Six Pixels of Separation - The Blog
April 21, 2011 9:15 PM

What Do You Call This Thing?

I'm at a loss for words.

Years ago, my business partners and I at Twist Image decided to define the work we do as "Digital Marketing." The thought was, so long as a brand is leveraging technology to either develop or deploy their marketing (or both), this would be our blank canvass... our playground... the space we played in. Our contemporaries would call their work, "eMarketing," "online advertising" or "interactive marketing" (and I'm sure there are other iterations). All of those felt fairly limiting to me (they still do). While some of those descriptors still work, "digital marketing" still feels right in my bones (and, what works for us, may not work for you... I'm fine with that, and you should be too).

But, things are changing.

In my Blog posts, I'll often turn a phrase like, "what's happening online is [fill in the blanks]." Lately, anytime I'm about to type out that kind of sentence, I freeze. Online? Social Media? The Web? Let's face it, that's only one-third of the equation at this point. We have the Web, we have mobile and we now have touch (think iPad), and while these platforms are all digital, all online (in one way, shape or form), they are very different. So, if a brand is "online" and doing great things with "Social Media" they could very well have zero mobile presence and nothing useful happening on tablets.

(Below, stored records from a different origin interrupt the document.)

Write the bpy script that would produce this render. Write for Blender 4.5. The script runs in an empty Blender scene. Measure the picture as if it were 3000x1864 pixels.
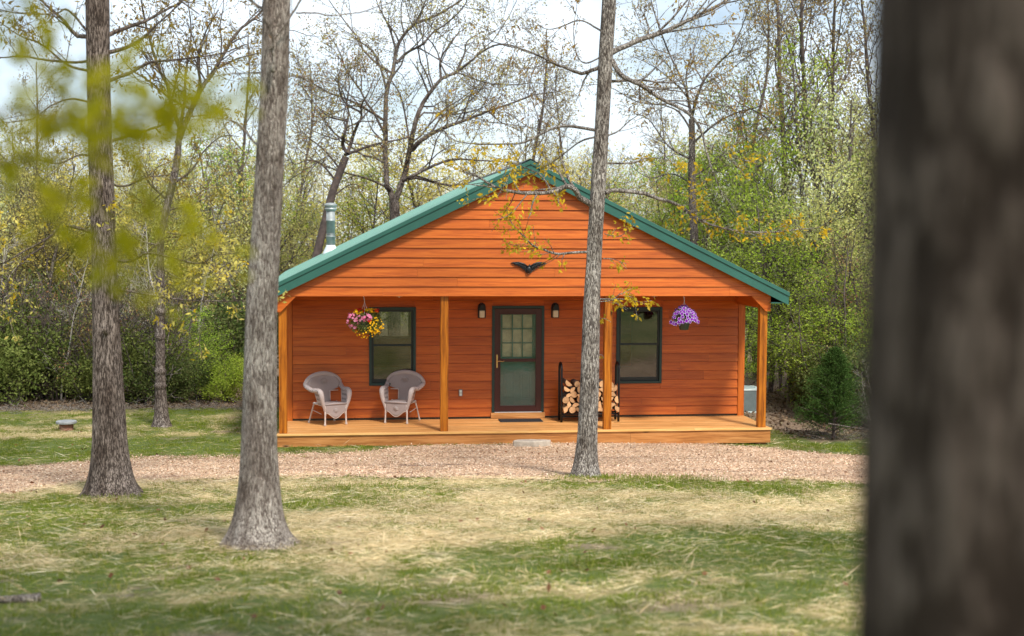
import bpy, math, numpy as np
from mathutils import Vector, Matrix
S = bpy.context.scene
COL = S.collection
R = math.radians

# ------------------------------------------------------------------ camera model
F, CX, CY = 4000., 1500., 932.
CAM = np.array([0., -25., 4.06])
yaw = math.atan(500 / F); pit = -math.atan(257 / F * math.cos(yaw)); roll = R(.3)
fw = np.array([math.sin(yaw) * math.cos(pit), math.cos(yaw) * math.cos(pit), math.sin(pit)])
_r = np.array([math.cos(yaw), -math.sin(yaw), 0]); _u = np.cross(_r, fw)
rt = _r * math.cos(roll) + _u * math.sin(roll); up = _u * math.cos(roll) - _r * math.sin(roll)
def ray(x, y): return fw + rt * (x - CX) / F - up * (y - CY) / F
def atY(x, y, Y):
    d = ray(x, y); return CAM + d * (Y - CAM[1]) / d[1]

# ------------------------------------------------------------------ noise + ground
def vnoise(x, y, seed=0):
    x = np.asarray(x, float); y = np.asarray(y, float)
    xi = np.floor(x).astype(np.int64); yi = np.floor(y).astype(np.int64)
    fx = x - xi; fy = y - yi; fx = fx * fx * (3 - 2 * fx); fy = fy * fy * (3 - 2 * fy)
    def h(a, b):
        n = (a * 374761393 + b * 668265263 + seed * 974634777) & 0xffffffff
        n = ((n ^ (n >> 13)) * 1274126177) & 0xffffffff
        return ((n ^ (n >> 16)) & 0xffff) / 65535.
    return (h(xi, yi) * (1 - fx) + h(xi + 1, yi) * fx) * (1 - fy) + (h(xi, yi + 1) * (1 - fx) + h(xi + 1, yi + 1) * fx) * fy
def fbm(x, y, seed=0, o=4):
    s = 0; a = .5; t = 0
    for i in range(o):
        s = s + a * vnoise(x * 2 ** i, y * 2 ** i, seed + i * 7); t += a; a *= .5
    return s / t
def G(X, Y):
    X = np.asarray(X, float); Y = np.asarray(Y, float)
    Yc = np.maximum(Y, -70)
    t = -(Yc + 1.5); s = (t + np.sqrt(t * t + 4)) / 2
    z = .06 + .098 * s - .02 * np.clip(X - 4, 0, 6) - .03 * np.clip(Y - 8, 0, 60)
    return z + .05 * (fbm(X * .5, Y * .5, 3) - .5) * np.clip((-Y - 1) / 3, 0, 1)
def g(X, Y): return float(G(X, Y))
ROAD_X = [-40, -14, -9, -5.5, -3.5, -1.2, .2, 1.2, 3.1, 6.8, 8.0, 9.3, 14, 40]
ROAD_T = [-16, -6, -4, -2.3, -1.3, -1.1, -.9, -.15, .1, .0, -.9, -1.9, -4.5, -18]
ROAD_B = [-26, -12, -9.3, -7.6, -5.2, -4.8, -5.0, -5.3, -5.8, -6.5, -7.3, -8.6, -12, -30]
def road(X, Y):
    t = np.interp(X, ROAD_X, ROAD_T); b = np.interp(X, ROAD_X, ROAD_B)
    n = (fbm(X * 1.1, Y * 1.1, 11) - .5) * 1.5
    n2 = (fbm(X * 5, Y * 5, 12) - .5) * .5
    return np.minimum(t - Y + n * .5 + n2, Y - b + n + n2)      # >0 inside
def straw(X, Y):
    """0 = green grass, 1 = dry straw"""
    s = (fbm(X * .55 + 3, Y * 1.0, 21, 5) - .5) * 2.6 + .26
    s = s + (fbm(X * 3.5, Y * 3.5, 31, 4) - .5) * 2.0
    for (cx, cy, rx, ry, a) in [(3.2, -10.0, 3.4, 1.6, .75), (1.0, -12.2, 1.8, .9, .55), (4.6, -8.9, 2.2, .8, .5),
                                (2.6, -13.3, 2.4, .75, -1.0), (3.9, -12.5, 1.6, .7, -.8), (-.5, -15.2, 2., .9, -.25), (-3.5, -11.5, 2.2, 1.6, -.4),
                                (-4.5, 1.9, 5, .45, .9), (-5, .2, 6, 1.1, -1.4), (-1.9, 2.6, 1.5, .5, .5), (10, -1.4, 3, 1.2, -.9),
                                (3.4, -7.3, 2.2, .6, -.55), (.3, -7.6, 1.4, .5, .4)]:
        s = s + a * np.exp(-((X - cx) / rx) ** 2 - ((Y - cy) / ry) ** 2)
    s = s - .16 * np.clip((-Y - 13.2) / 1.5, 0, 1) - .25 * np.clip((-X - .5) / 2, 0, 1) * (Y < -7)
    return np.clip(s, 0, 1)

# ------------------------------------------------------------------ mesh helpers
def np_mesh(name, V, Q, mats, smooth=False, attr=None, midx=None):
    V = np.asarray(V, np.float32); Q = np.asarray(Q, np.int32)
    me = bpy.data.meshes.new(name); k = Q.shape[1]
    me.vertices.add(len(V)); me.vertices.foreach_set('co', V.ravel())
    me.loops.add(Q.size); me.loops.foreach_set('vertex_index', Q.ravel())
    me.polygons.add(len(Q)); me.polygons.foreach_set('loop_start', np.arange(0, Q.size, k, dtype=np.int32))
    me.polygons.foreach_set('loop_total', np.full(len(Q), k, np.int32))
    if smooth: me.polygons.foreach_set('use_smooth', np.ones(len(Q), bool))
    if midx is not None: me.polygons.foreach_set('material_index', np.asarray(midx, np.int32))
    for m in (mats if isinstance(mats, (list, tuple)) else [mats]): me.materials.append(m)
    if attr is not None:
        a = me.color_attributes.new('mixc', 'FLOAT_COLOR', 'POINT')
        a.data.foreach_set('color', np.asarray(attr, np.float32).ravel())
    me.update(calc_edges=True); me.validate()
    return me
def link(name, me, parent=None, loc=None):
    o = bpy.data.objects.new(name, me); COL.objects.link(o)
    if parent: o.parent = parent
    if loc is not None: o.location = loc
    return o
def tag(o, label=None, cat=None, group=None, kind=None):
    if label: o['label'] = label
    if cat: o['category'] = cat
    if group: o['group'] = group
    if kind: o['kind'] = kind
    return o
def thing(name, label, cat, loc=(0, 0, 0), rz=0, group=None):
    o = bpy.data.objects.new(name, None); COL.objects.link(o)
    o.location = loc; o.rotation_euler = (0, 0, rz); o.empty_display_size = .3
    return tag(o, label, cat, group)

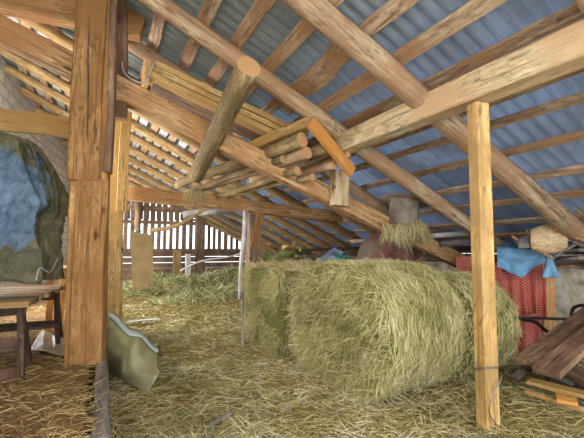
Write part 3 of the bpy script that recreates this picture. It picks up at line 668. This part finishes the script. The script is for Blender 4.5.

Online does not equal "The Web."

I don't think the Web is dead (as Wired Magazine wrote in their cover story: The Web Is Dead. Long Live The Internet), but it's changing at a rapid pace (much faster than most people recognize). The Web as we know it is becoming less important as more and more people turn to mobile, tablets and apps. It's going to force the core technology to change and it's already impacting everything from usability and user experience to how brands can best connect.

We don't need another word this.

"Digital Marketing" still works fine, but the concept of "going online" is beginning to show its age. That - in and of itself - is an interesting concept to ponder. Who goes online anymore? We're connected: our mobiles are connected, decent wireless connectivity is becoming more and more pervasive, 3G and 4G networks continue to expand and we're at the point where fast connectivity everywhere is just around the corner (you can practically taste it). The bigger thought is around convergence. Will these digital platforms - Web, mobile and touch - converge to the point where a screen is a screen is a screen? Will this quickly cause TV and paper to become just another screen as well? Does it all just become one screen? Something non-physical? Will it all just be content and connectivity that can be projected on to anything or anyone, anywhere? While my feet are comfortably planted in being a Presentist, I still can't help but imagine what Digital Marketing will look like in the not-to-distant future, what my role will be and what brands will be doing. On top of that, what will traditional Marketing look and feel like in these platforms?

Trying to name the future is difficult. Imagining it is a lot of fun.